45 Colt chambers, particularly the old ones are larger because of the historical use of cast bullets primarily. Not too much for the FA's I have seen.

We are talking about working the brass over several resizing's. You take a case that was designed for very low pressures. Look at the schematics of 45 Long Colt and compare those to the magnum cases. Big difference in case and web thickness.Then you fire it in loose chambers. Then you resize. Over and over. Hot loads are one thing, but 454 loads are much hotter. (you were talking about equal performance). I load conservative, on my magnum cases, most of the time it is a failure of the case mouth that occurs first with using minimum crimp practices. With the 45 Colt you get internal stress cracks right above the web section first, loading at magnum pressures. As little as 2-3 reloads sometimes. Depending on the gun.* If you have not experienced this, you have not done it. Period.

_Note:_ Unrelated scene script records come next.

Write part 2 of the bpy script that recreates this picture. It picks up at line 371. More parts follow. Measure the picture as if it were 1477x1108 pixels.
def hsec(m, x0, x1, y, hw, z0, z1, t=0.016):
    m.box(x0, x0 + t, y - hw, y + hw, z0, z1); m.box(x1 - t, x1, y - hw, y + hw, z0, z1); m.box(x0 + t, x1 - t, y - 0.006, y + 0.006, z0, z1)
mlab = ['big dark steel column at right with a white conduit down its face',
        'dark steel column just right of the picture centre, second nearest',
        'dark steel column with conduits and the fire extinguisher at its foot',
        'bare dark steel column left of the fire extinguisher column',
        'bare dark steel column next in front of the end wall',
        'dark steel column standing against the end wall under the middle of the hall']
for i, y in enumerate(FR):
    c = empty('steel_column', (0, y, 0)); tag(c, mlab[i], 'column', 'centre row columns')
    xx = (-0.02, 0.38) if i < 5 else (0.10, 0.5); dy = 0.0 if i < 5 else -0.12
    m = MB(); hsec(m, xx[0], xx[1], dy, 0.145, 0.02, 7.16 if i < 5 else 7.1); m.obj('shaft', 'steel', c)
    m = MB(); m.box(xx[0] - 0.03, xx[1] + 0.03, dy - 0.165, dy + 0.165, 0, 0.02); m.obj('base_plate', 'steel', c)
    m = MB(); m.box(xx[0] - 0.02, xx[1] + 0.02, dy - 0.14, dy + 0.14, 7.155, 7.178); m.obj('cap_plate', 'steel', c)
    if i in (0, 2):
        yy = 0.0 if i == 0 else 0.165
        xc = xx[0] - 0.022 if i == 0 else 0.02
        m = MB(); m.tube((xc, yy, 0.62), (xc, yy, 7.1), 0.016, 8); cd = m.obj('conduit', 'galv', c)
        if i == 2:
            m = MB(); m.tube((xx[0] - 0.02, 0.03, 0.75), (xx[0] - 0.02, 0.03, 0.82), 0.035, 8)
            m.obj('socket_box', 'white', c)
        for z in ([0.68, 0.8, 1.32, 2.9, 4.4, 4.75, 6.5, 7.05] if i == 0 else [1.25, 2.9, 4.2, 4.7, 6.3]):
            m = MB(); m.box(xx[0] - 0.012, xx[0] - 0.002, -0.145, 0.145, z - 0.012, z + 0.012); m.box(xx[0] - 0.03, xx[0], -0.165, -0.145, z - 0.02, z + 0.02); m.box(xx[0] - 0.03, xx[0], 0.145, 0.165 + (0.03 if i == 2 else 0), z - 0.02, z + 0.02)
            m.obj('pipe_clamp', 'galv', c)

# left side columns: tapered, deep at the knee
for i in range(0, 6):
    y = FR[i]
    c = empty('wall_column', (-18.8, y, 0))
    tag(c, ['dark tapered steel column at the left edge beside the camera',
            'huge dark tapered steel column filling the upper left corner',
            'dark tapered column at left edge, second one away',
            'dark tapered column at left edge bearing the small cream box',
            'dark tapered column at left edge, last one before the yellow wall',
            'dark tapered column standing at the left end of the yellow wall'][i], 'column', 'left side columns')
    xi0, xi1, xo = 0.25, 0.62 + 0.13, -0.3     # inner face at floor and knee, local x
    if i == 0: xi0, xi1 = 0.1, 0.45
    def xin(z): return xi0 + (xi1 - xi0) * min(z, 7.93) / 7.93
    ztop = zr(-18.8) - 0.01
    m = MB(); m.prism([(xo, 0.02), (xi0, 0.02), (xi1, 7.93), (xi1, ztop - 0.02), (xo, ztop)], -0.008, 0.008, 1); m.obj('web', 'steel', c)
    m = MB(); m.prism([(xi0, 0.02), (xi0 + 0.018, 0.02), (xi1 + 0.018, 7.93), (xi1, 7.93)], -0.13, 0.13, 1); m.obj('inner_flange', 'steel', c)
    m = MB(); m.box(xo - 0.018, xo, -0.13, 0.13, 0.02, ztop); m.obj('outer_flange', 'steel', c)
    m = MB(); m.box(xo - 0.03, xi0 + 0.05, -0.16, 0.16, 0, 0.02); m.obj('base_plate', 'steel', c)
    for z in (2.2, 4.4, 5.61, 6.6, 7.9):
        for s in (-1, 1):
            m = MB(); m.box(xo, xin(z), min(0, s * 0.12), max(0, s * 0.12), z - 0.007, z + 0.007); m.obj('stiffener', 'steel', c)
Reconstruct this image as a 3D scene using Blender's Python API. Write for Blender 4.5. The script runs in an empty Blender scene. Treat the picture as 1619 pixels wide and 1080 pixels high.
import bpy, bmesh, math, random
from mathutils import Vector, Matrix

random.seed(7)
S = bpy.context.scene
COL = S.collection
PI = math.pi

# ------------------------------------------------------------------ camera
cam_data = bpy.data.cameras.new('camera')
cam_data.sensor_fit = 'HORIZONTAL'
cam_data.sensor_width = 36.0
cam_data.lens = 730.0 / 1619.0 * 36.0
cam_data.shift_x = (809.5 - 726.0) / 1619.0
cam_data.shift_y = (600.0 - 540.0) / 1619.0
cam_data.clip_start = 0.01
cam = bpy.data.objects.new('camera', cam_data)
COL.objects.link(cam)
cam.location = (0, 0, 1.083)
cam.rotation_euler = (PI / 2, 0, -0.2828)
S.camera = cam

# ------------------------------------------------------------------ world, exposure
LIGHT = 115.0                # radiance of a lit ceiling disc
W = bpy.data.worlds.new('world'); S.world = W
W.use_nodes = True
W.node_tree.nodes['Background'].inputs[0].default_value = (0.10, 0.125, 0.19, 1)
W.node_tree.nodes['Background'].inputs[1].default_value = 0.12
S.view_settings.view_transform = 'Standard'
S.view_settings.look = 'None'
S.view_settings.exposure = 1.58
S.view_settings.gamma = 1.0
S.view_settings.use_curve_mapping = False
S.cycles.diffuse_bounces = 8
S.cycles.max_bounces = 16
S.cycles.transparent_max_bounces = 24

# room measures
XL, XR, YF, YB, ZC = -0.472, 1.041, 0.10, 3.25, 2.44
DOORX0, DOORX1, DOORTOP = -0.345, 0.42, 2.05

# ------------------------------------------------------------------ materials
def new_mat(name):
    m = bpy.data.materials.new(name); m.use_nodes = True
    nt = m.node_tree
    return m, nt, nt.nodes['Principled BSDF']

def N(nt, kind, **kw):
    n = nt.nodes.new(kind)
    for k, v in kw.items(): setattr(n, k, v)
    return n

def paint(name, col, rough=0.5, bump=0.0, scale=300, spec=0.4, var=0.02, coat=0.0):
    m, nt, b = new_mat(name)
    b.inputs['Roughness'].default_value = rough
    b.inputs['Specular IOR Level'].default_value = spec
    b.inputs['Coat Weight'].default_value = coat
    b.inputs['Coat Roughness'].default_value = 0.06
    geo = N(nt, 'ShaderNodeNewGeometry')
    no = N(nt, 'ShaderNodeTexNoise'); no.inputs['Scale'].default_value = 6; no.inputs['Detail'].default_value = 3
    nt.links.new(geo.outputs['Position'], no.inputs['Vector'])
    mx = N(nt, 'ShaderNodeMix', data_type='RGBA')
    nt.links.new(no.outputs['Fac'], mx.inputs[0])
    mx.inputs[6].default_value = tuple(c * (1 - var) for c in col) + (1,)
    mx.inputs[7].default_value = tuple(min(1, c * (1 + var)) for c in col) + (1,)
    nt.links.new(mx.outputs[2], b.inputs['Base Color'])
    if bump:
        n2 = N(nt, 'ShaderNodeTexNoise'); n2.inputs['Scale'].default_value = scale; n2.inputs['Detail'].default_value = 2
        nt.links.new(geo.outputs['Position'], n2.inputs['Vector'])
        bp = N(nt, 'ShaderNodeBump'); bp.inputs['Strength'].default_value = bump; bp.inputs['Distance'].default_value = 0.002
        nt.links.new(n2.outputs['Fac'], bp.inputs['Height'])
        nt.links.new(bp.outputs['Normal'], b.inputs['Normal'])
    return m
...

Look at any reputable loading manual, you will see the warnings.

45 Colt at magnum pressures is one thing. At 454 pressures is a whole different ball game. You wanted equal performance.

Crimping in a lubrication groove is done. Matching the correct bullet to do that is the key. This limits your options. Eliminates the use of Jacketed bullets also. Why not use the correct case? A safer case. If you have spent the money on a nice FA revolver, surely buying 454 brass is not an issue. THEY WILL LAST LONGER!

Be safe my friend.


* There is one advantage to using a good ultrasonic cleaner. You can see these stress points much easier.


Gun Shows are almost as comical as boat ramps in the Spring.